Lady Hale, the most senior woman judge in British history, referred to the storyline when explaining how the law had historically failed to recognise that domestic abuse might cover controlling behaviour other than physical violence and the phenomenon of women being so oppressed by their abuser that they felt unable to escape.

“Women are afraid of many more subtle forms of behaviour – the forms of behaviour which listeners to The Archers heard over many months in 2016 – cutting off contact with friends and family, constant belittling, destroying confidence, depriving of money and employment outside the home, rendering powerless,” she said.

“Mention of The Archers of course leads to the other problem which was just beginning to be recognised in 1984 – the phenomenon of women who were so oppressed by their abuser that they felt unable to escape and seek help elsewhere and were eventually driven to attack or even kill him.”

Lady Hale said no-one could claim that the battle for women’s rights was over but she said there were “many reasons to be cheerful”.

“There are now far more women in senior ranks in the public sphere,” she said.

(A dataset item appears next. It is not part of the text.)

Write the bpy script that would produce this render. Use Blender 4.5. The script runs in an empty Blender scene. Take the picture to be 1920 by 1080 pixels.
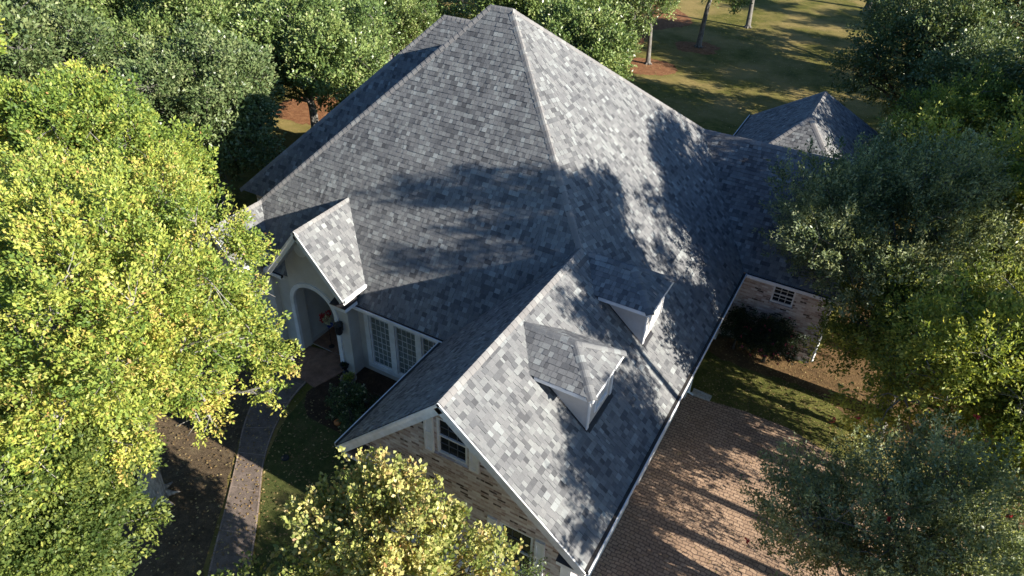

“Feminist legal studies are taken seriously in university law schools – they are not just the preserve of a few weird women meeting in a basement room at the LSE (London School of Economics).”

She said “serious analysis” of issues would continue.

The text of her lecture has been posted on the Supreme Court website.

In 2016, officials at a specialist organisation set up to safeguard the interests of children embroiled in family court proceedings said the storyline featuring Rob and Helen was “intelligent” and “welcome”.

Bosses at Cafcass – the Children and Family Court Advisory and Support Service – said the storyline raised awareness of family, social and legal issues which affected many people.